Snowy owls ruffling feathers at N.Y.-area airports
NEW YORK-- The Port Authority of New York and New Jersey has said they are working with the state Department of Environmental Conservation in order to relocate snowy owls after it was revealed that the agency had allegedly shot and killed some of the birds, reports CBS New York.
An unusually high number of snowy owls have been setting up winter residence at airports, fields and beaches far south of their normal range.
The Port Authority said five planes from John F. Kennedy International Airport, Newark Liberty International Airport, and LaGuardia Airport were struck by snowy owls over the last two weeks.
“The Port Authority is working with the New York State Department of Environmental Conservation to move immediately toward implementing a program to trap and relocate snowy owls that pose a threat to aircraft at JFK and LaGuardia airports," the agency said in a statement."The Port Authority’s goal is to strike a balance in humanely controlling bird populations at and around the agency’s airports to safeguard passengers on thousands of aircraft each day.”
Last weekend Port Authority employees reportedly shot and killed several owls in order to reduce the danger of the birds striking airplanes.
David Karopkin, founder of Goose Watch NYC, said many birdwatchers were upset by the news.
“People that I know who are doing bird watching and going out to Floyd Bennett Field and other places around Jamaica Bay have been so excited to see the snowy owls coming into New York City for the first time in a very long time,” he told 1010 WINS’ Mona Rivera.
Karopkin’s group works to prevent geese living near area airports from being rounded up and killed.

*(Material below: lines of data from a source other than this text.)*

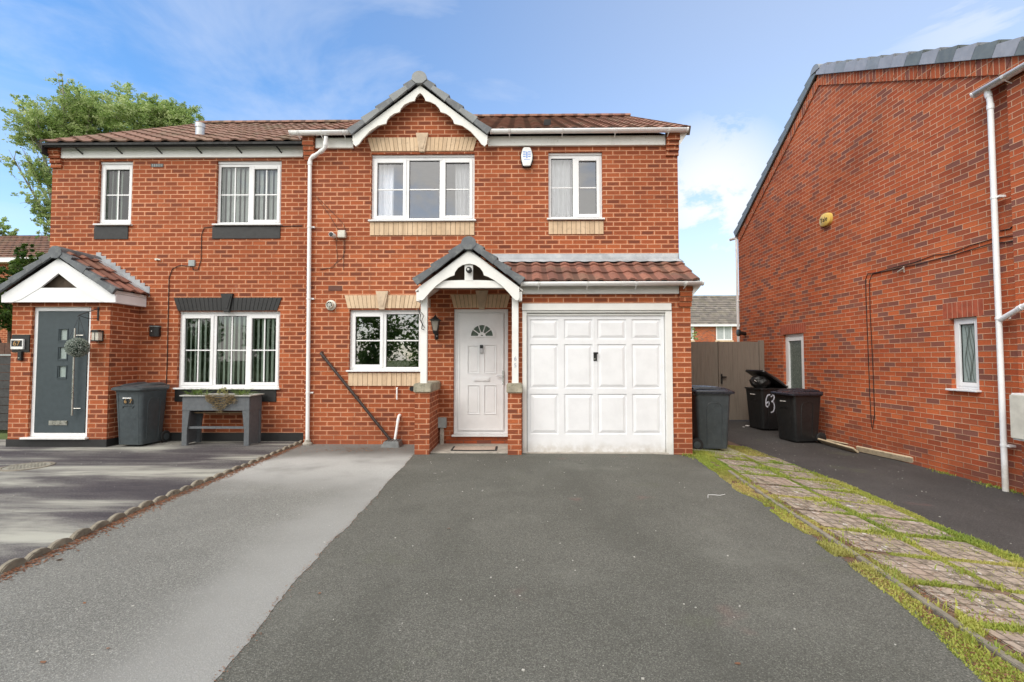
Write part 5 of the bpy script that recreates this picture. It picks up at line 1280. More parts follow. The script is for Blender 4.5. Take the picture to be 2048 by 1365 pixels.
# ================================================================== THINGS
def rrect(hw, hd, r, z, n=4, oy=0):
    out = []
    for cx, cy, a0 in ((hw-r, hd-r, 0), (-hw+r, hd-r, 90), (-hw+r, -hd+r, 180), (hw-r, -hd+r, 270)):
        for k in range(n+1):
            a = R(a0+90*k/n); out.append((cx+r*math.cos(a), cy+r*math.sin(a)+oy, z))
    return out
def wheelie_bin(loc, rz, body, lidm, label, open_=0, w=.50, d=.58, h=1.0, rest=True):
    # local frame: front faces -Y, hinge and wheels at +Y
    root = empty('wheelie_bin', (0, 0, 0), label, 'bin', 'wheelie bins')
    m = MB(); hw, hd = w/2, d/2
    m.loft([rrect(hw*.80, hd*.78, .04, .035, oy=.0), rrect(hw*.82, hd*.80, .05, .06), rrect(hw*.90, hd*.90, .05, h*.55), rrect(hw*.955, hd*.955, .05, h*.86), rrect(hw*.96, hd*.96, .05, h*.90), rrect(hw*1.03, hd*1.02, .05, h*.905), rrect(hw*1.03, hd*1.02, .05, h*.935)])
    b = m.build('body', body, root, smooth=True)
    g = MB()       # rib mouldings: recessed arch outline on the front and side, base ribs
    yb_ = lambda z: -(hd*(.80+.155*(z-.06)/(h*.8)))-.004
    arcp = [(-.10, .18)]+[(-.10, .62)]+[(-.10+.04*(1-math.cos(t)), .62+.04*math.sin(t)) for t in (.5, 1.0, 1.57)]+[(.06, .66)]+[(.10-.04*(1-math.sin(1.57-t)), .62+.04*math.cos(t)) for t in (.5, 1.0, 1.57)]+[(.10, .18)]
    g.tube([(x, yb_(z), z) for x, z in arcp if z > .55], .007, 6)
    for sx_ in (-1, 1):
        xb_ = lambda z: sx_*((hw*(.82+.135*(z-.06)/(h*.8)))+.002)
        g.tube([(xb_(z), y, z) for y, z in [(-.13, .12), (-.14, .70), (-.10, .76), (.02, .78), (.08, .76), (.11, .70), (.10, .12)]], .006, 6)
    for k in (-.16, .16): g.tube([(k, -(hd*.80), .06), (k*1.1, -hd*.955, h*.86)], .006, 5)
    g.build('moulded_rib', body, b, smooth=True)
    g = MB(); g.box(-.075, .055, -hd*.957-.012, -hd*.95, h*.785, h*.80) ; g.cyl((-.08, -hd*.96, h*.792), .012, -.006, 'Y', 10); g.build('maker_mark', white, b)
    # lid
    m = MB(); hz = h*.94
    rings = [rrect(hw*1.06, hd*1.08, .06, hz-.022, oy=-.015), rrect(hw*1.09, hd*1.12, .06, hz-.018, oy=-.02), rrect(hw*1.09, hd*1.12, .06, hz+.012, oy=-.02), rrect(hw*1.02, hd*1.05, .06, hz+.028, oy=-.01), rrect(hw*.80, hd*.85, .06, hz+.045), rrect(hw*.3, hd*.4, .04, hz+.055)]
    m.loft(rings)
    for k in (-1, 1):
        m.loft([[(k*hw*.55+dx*hw*.22, y, z+oz) for dx, oz in ((-1, -.01), (-.6, .02), (0, .028), (.6, .02), (1, -.01))] for y, z in ((-hd*1.02, hz+.015), (-hd*.7, hz+.045), (0, hz+.062), (hd*.7, hz+.065), (hd*1.02, hz+.045))], caps=False)
    m.tube([(-hw*.85, hd*1.1, hz+.03), (hw*.85, hd*1.1, hz+.03)], .016, 10)
    for k in (-.8, 0, .8): m.box(k*hw-.02, k*hw+.02, hd*.95, hd*1.12, hz+.012, hz+.04)
    if open_:
        P = Vector((0, hd*1.05, hz+.02)); M_ = Matrix.Rotation(-open_, 3, 'X')
        for v in m.bm.verts: v.co = P+M_@(v.co-P)
    l = m.build('lid', lidm, root, smooth=True)
    g = MB(); g.tube([(-hw*.8, hd*1.02, hz-.03), (hw*.8, hd*1.02, hz-.03)], .014, 8); g.build('handle', body, root, smooth=True)
    for k in (-1, 1):
        g = MB(); g.lathe((k*(hw*.86)-.022, hd*.92, .10), [(.05, 0), (.095, .004), (.10, .012), (.10, .034), (.095, .04), (.05, .044)], 24, 'X'); wh = g.build('wheel', rubber, root, smooth=True)
        g = MB(); g.lathe((k*(hw*.86)-.027, hd*.92, .10), [(.03, 0), (.055, .002), (.055, .052), (.03, .054)], 16, 'X'); g.build('hub', body, wh, smooth=True)
    g = MB(); g.tube([(-hw*.84, hd*.92, .10), (hw*.84, hd*.92, .10)], .012, 8); g.box(-hw*.6, hw*.6, hd*.7, hd*.92, .06, .14); g.build('axle', rubber, root)
    root.location = loc; root.rotation_euler = (0, 0, rz); return root, b, hw, hd, h
def local_text(par, s, size, loc, rot, mat, name='house_number', ext=.001, sx=1): return text(name, s, size, loc, rot, mat, par, ext, sx)
# 1 grey bin beside the porch
bx_, by_ = -6.19, 7.84
r1, b1, hw, hd, h = wheelie_bin((bx_, by_, .0), R(-4), greypl, greypl, 'grey wheelie bin numbered 67 beside the neighbouring porch', h=.985, w=.50, d=.54)
for ch, x in (('6', -.045), ('7', .045)):
    g = MB(); g.box(x-.035, x+.035, -hd*.955-.004, -hd*.94, h*.70, h*.775); s_ = g.build('number_sticker', black, b1); local_text(b1, ch, .085, (x, -hd*.955-.0055, h*.737), (R(90), 0, 0), brass)
# 2 grey bin behind the garage corner, front turned to the right
X2, Y2 = PG(1416, 897); r2, b2, hw, hd, h = wheelie_bin((3.14, 8.02, gz(3.14, 8.02)), R(88), greypl, sheenpl, 'grey wheelie bin with bluish reflection tinted into its lid, tucked behind the garage corner', h=1.0)
g = MB(); g.box(-hw-.0, -hw+.01, 0, .02, 0, .03); g.bm.free()
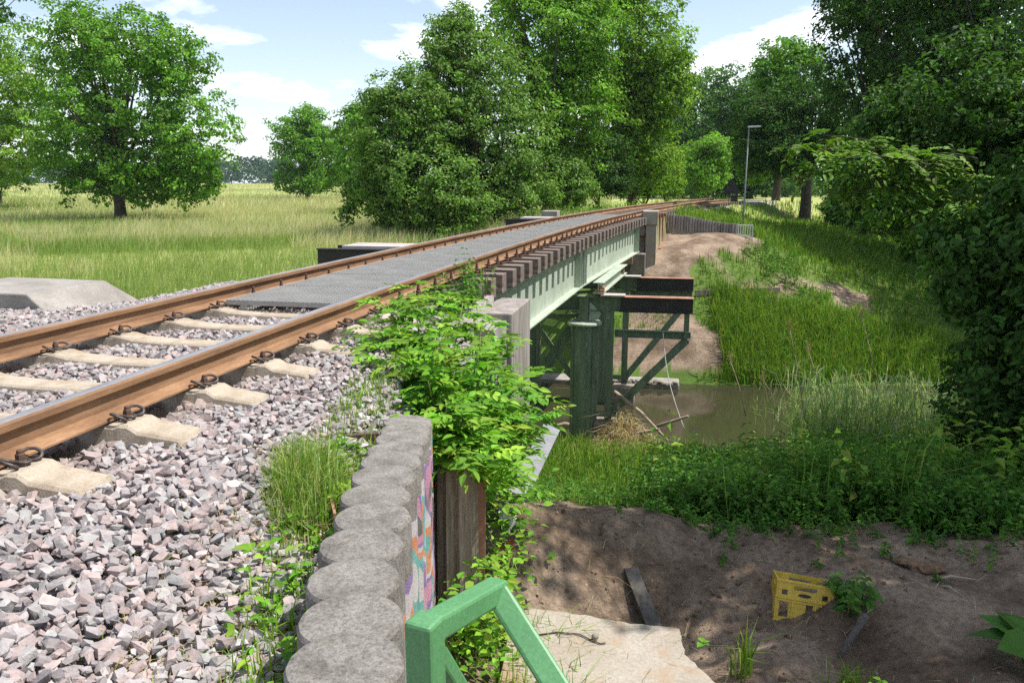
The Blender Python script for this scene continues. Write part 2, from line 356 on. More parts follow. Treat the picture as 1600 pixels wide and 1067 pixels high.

Goose eradication was authorized in New York City after birds were sucked into both engines of U.S. Airways Flight 1549 out of LaGuardia in 2009, causing the plane’s pilot to make an emergency landing in the Hudson River.
“You’re not going to the heart of the issue,” Karopkin said. ”You’re not addressing what’s attracting the birds around the airport and killing them is not going to provide any kind of solution in the long run.”
The New York director of Friends of Animals told CBS 2′s Tony Aiello the organization considers the Port Authorities actions as a cruel expansion of its bird kill program.
Snowy Owls are protected under federal law, however, airports can get permission to kill them.
Snowy owls also cause aviation headaches at other Northeastern airports, including Boston Logan International Airport, which allows the Audubon Society to trap and release the birds far away from airport property, Aiello reported.